The man and the sarus crane who walks - and flies - in his footsteps

08:14 PM Feb 27, 2023 | PTI |

Amethi: It stands like a sentinel while he surveys his fields, flaps its wings almost in tune with his rhythmic claps and won’t accept food from anyone else. That’s the everyday story of the sarus crane and Arif Khan Gurjar, the stately, loyal bird and the man who took it under his wings.


The sarus flies – and walks – in Gurjar’s footsteps, inside his home and in the fields, when he’s zipping through the narrow roads of Mandhaka village near this Uttar Pradesh town on his motorcycle or when he’s ambling in his courtyard. The world’s tallest flying bird in complete sync with the human who has adopted it.

The tale, the toast of social media and other media platforms, began on a cold February morning last year when Gurjar found the sarus lying unconscious in his fields. He thought the bird was dead but realised soon that it was still breathing and decided to take it home. He cleaned the injured leg, which was bleeding, and applied a mixture of turmeric and mustard oil to treat the wound. To ensure the leg remains unmoved and protected, he covered it with bamboos sticks: a remedy popular in rural areas to treat fractures. The painstaking care paid dividends.

”This saras is now like a family member. On a number of occasions, I left it in the fields to fly away to its own bird community but it refuses to leave me. It comes back to me every time,” Gurjar told PTI. ”Now even I don’t want it go anywhere,” he added simply. The sarus, the tallest flying bird in the world standing 152-156 cm tall with a wingspan of 240 cm according to WWFIndia, eats with the family. It is regular humble everyday fare.
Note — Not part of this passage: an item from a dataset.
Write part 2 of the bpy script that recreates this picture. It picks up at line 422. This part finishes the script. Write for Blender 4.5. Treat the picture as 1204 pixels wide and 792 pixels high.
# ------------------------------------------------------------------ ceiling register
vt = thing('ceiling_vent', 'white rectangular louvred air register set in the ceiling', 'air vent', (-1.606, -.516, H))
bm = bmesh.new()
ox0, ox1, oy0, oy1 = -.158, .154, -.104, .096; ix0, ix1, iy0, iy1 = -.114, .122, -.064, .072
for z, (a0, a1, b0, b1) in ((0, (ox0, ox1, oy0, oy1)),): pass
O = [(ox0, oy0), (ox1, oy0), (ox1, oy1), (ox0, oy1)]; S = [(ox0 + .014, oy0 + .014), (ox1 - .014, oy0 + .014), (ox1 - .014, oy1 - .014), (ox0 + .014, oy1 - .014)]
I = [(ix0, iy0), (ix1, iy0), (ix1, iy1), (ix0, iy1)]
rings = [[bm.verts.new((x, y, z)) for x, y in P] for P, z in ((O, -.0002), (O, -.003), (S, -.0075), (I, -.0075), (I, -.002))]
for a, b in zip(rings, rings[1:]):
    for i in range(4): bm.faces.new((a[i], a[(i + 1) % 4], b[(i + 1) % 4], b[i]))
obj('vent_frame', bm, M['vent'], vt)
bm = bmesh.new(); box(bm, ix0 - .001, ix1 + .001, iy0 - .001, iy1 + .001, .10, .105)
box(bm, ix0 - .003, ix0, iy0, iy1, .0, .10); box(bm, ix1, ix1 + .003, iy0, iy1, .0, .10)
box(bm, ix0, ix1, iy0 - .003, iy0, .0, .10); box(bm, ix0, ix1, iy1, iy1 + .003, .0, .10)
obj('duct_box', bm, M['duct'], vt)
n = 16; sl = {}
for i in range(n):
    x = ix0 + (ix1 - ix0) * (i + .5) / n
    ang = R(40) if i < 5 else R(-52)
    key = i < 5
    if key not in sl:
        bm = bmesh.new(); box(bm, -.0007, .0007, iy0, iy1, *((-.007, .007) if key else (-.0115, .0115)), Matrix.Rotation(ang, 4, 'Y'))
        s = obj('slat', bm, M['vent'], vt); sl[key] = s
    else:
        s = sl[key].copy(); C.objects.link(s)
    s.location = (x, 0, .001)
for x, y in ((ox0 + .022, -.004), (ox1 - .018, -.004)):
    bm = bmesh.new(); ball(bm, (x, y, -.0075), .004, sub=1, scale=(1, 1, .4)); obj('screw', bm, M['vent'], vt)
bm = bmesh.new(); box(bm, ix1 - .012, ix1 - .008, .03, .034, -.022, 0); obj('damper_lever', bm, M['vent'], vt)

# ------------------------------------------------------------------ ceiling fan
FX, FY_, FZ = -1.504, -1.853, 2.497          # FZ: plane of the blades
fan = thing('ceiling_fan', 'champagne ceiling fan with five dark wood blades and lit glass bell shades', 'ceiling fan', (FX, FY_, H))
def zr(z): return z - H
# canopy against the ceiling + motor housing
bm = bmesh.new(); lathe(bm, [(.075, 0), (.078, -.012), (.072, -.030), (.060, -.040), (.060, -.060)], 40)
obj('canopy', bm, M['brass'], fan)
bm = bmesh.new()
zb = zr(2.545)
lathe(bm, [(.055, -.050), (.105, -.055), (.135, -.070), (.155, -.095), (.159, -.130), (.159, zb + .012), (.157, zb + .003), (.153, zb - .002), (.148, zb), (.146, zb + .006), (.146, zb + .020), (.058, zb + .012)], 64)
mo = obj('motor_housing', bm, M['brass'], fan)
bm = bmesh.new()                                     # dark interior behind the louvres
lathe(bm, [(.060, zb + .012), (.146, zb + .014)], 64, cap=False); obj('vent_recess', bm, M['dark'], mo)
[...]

“It doesn’t cost me much. The bird eats homemade food. We do not make anything extra or special,” Gurjar said. According to, sarus cranes are omnivorous, and eat a wide range of food, such as aquatic plants like sedge tubers, seeds, rice and other grains, crustaceans, snails, large insects such as grasshoppers, amphibians, reptiles, small vertebrates and fish. But this crane, a familiar sight for people in the area, is clearly not complaining. The bird gets restless if it can’t find Gurjar around. It cries out loud if it doesn’t see him and bites anyone else who comes close to it.


In fact, the bond is so intense that Gurjar, who sows wheat, paddy and other crops, said he can’t step outside his home. ”I have not attended any family function in last year because I just can’t go anywhere. If it doesn’t find me around, it becomes uncomfortable. If I have to go for some work, I need to dodge him. During the night, the bird sleeps by my cot on his one leg,” he said. ”I spend a lot time taking care of him and my family does not mind that. The bird has been accepted as a family member. I have a pet dog too and all of us like the bird,” Gurjar added.
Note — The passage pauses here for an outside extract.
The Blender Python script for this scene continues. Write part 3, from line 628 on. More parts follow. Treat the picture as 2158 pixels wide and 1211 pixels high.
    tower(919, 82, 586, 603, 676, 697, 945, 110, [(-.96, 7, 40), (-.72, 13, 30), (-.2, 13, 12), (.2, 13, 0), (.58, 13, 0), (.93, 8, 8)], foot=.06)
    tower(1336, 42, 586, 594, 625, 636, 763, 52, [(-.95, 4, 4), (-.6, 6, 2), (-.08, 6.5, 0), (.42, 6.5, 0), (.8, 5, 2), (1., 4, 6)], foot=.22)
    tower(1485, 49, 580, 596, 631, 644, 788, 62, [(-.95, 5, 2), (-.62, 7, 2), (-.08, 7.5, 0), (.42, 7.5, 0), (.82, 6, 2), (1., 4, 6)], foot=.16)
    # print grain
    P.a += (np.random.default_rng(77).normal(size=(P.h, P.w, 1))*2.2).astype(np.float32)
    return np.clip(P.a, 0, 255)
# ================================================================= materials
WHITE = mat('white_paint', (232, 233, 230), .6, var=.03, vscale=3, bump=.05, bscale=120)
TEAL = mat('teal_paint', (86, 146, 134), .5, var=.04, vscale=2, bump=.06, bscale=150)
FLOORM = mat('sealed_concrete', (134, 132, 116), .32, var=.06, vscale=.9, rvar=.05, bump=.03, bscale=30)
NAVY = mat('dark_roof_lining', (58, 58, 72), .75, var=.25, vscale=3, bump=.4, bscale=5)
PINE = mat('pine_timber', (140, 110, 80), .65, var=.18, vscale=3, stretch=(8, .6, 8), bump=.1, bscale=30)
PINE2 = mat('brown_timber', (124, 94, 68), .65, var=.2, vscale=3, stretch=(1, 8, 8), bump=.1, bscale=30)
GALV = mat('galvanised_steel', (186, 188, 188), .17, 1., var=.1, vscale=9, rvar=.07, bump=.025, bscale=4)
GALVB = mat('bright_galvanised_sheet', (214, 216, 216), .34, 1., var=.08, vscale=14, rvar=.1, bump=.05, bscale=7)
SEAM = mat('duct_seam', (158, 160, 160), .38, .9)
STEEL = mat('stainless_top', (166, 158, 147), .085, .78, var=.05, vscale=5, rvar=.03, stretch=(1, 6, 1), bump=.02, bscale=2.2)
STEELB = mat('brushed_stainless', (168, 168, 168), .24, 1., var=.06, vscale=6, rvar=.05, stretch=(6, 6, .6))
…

Quite like any other pet, the crane, he said, understands him and follows his instructions. According WWFIndia, sarus cranes with predominantly grey plumage, naked red head and upper neck and pale red legs, are social creatures, found mostly in pairs or small groups of three or four. They are known to mate for life with a single partner. Once a common sight in the paddy fields of Uttar Pradesh, Bihar, Rajasthan, West Bengal, Gujarat, Madhya Pradesh and Assam, their population is now on the decline with only 15,000-20,000 found in India, a majority of which are in Uttar Pradesh, it said.